SET PROBLEM » In the entries below, find every line holding the string "script" and collect it.

GIVEN RECORDS »
((
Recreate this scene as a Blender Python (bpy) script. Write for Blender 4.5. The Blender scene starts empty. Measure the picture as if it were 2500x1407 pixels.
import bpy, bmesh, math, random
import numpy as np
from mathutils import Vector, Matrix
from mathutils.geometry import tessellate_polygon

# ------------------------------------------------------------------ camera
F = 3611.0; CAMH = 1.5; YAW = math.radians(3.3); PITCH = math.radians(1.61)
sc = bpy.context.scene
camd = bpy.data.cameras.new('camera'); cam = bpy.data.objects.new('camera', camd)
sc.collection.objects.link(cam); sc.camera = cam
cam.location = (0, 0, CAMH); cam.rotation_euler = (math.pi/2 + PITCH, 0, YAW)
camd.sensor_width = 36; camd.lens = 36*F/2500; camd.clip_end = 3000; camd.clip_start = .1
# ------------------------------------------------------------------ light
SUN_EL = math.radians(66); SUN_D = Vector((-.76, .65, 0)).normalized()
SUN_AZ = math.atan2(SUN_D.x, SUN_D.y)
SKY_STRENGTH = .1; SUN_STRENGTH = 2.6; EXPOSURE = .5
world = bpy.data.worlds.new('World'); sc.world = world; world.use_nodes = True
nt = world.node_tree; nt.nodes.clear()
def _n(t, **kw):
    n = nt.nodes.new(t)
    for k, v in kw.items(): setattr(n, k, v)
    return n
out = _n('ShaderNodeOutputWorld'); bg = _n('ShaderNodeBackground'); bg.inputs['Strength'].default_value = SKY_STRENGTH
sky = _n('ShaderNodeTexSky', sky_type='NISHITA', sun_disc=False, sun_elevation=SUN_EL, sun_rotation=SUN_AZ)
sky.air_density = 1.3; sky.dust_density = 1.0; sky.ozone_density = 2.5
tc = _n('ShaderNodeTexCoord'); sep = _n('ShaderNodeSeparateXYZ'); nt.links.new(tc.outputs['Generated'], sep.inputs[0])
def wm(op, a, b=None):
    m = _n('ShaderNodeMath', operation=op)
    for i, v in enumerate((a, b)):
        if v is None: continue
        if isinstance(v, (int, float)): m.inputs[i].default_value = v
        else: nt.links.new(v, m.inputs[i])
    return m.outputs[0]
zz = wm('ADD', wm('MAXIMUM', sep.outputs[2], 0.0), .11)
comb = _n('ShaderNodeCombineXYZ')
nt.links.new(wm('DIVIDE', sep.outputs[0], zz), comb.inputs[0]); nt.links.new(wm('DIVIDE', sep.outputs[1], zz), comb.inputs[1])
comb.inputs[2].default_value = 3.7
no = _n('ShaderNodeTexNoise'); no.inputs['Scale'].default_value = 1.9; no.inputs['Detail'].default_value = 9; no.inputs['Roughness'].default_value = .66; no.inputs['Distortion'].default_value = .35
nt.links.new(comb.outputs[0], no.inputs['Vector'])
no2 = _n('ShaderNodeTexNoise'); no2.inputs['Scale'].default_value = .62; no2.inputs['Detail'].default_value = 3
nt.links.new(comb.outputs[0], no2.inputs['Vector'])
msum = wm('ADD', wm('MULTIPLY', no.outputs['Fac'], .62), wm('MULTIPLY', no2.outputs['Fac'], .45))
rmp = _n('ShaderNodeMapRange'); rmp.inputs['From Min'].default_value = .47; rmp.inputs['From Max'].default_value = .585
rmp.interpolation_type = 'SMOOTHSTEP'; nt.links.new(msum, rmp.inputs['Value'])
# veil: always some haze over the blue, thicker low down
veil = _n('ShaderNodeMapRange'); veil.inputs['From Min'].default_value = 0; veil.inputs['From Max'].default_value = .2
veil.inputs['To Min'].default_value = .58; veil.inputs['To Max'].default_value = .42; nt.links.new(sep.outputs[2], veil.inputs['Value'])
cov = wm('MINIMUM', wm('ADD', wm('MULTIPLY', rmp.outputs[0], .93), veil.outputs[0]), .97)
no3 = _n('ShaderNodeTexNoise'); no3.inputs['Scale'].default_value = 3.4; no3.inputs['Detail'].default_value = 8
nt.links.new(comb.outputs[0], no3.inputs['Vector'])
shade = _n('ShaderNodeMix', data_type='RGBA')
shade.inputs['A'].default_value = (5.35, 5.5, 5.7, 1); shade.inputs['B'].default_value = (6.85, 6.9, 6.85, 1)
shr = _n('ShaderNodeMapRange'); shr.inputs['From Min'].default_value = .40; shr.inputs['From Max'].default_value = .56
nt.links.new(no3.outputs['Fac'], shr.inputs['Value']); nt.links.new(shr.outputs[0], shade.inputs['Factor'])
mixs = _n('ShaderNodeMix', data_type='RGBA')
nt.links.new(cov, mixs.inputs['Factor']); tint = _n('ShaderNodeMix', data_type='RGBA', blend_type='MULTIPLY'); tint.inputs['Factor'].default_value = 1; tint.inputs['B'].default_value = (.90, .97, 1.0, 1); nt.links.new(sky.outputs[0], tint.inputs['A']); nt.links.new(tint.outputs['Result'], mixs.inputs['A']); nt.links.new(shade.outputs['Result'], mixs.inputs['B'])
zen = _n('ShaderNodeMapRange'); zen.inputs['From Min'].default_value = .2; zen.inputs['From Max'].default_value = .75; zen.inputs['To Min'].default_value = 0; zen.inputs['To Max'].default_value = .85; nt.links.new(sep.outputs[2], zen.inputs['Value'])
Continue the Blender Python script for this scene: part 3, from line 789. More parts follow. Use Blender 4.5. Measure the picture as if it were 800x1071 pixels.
))
RESPONSE TO THIS EXERCISE »
Recreate this scene as a Blender Python (bpy) script. Write for Blender 4.5. The Blender scene starts empty. Measure the picture as if it were 2500x1407 pixels.
Continue the Blender Python script for this scene: part 3, from line 789. More parts follow. Use Blender 4.5. Measure the picture as if it were 800x1071 pixels.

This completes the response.